Isola & Norzi
Liquid Door aka Ballad of the Flooded Museum

2010
Underwater installation

Reviving Jacques Cousteau’s utopian dream of living underwater, Isola and Norzi’s, Liquid Door aka Ballad of the Flooded Museum is an ongoing deep sea exploration that begins as a series of ephemeral and performative aquatic investigations into the exhibits at the New York Aquarium at Coney Island, and ultimately end at Cousteau’s original underwater structure off the coast of Sudan. Inspired by the ephemeral threshold of the liquid door– a surface between air and water created only by the pressure of the air inside an underwater living space –the resulting project features a series of works that examine the aesthetic, social, and domestic interface between man and sea.
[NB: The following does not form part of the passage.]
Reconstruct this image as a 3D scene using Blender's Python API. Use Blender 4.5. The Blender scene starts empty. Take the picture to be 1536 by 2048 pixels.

Hilario Isola and Matteo Norzi’s work explores architecture as a site for minimal, poetic gestures that reveal the threshold between fiction and possibility. These interventions take shape as sculptures and installations that shift both perception and expectation. Inspired by the idea of a flooded museum as new site for such intervention, the artists’ recent work has taken them across the Suez Canal and diving to the underwater ruins of Jacques Cousteau’s Starfish House in the Red Sea. As an integral part of this ongoing research the artist’s collaboration with the New York Aquarium reveals new possibilities for underwater exploration. Combining references to Italian Mannerism, minimalist forms, and Cousteau’s architectural plans for an underwater aquarium, the artist’s works reckon with the possibility of deep sea domestic life and the prospect of failure inherent the proposal for living underwater. Liquid Door repurposes the mise-en-scène of this other-worldly, deep sea experience, to create a formal exploration of the familiar structures of the aquarium as the threshold of perception and imagination.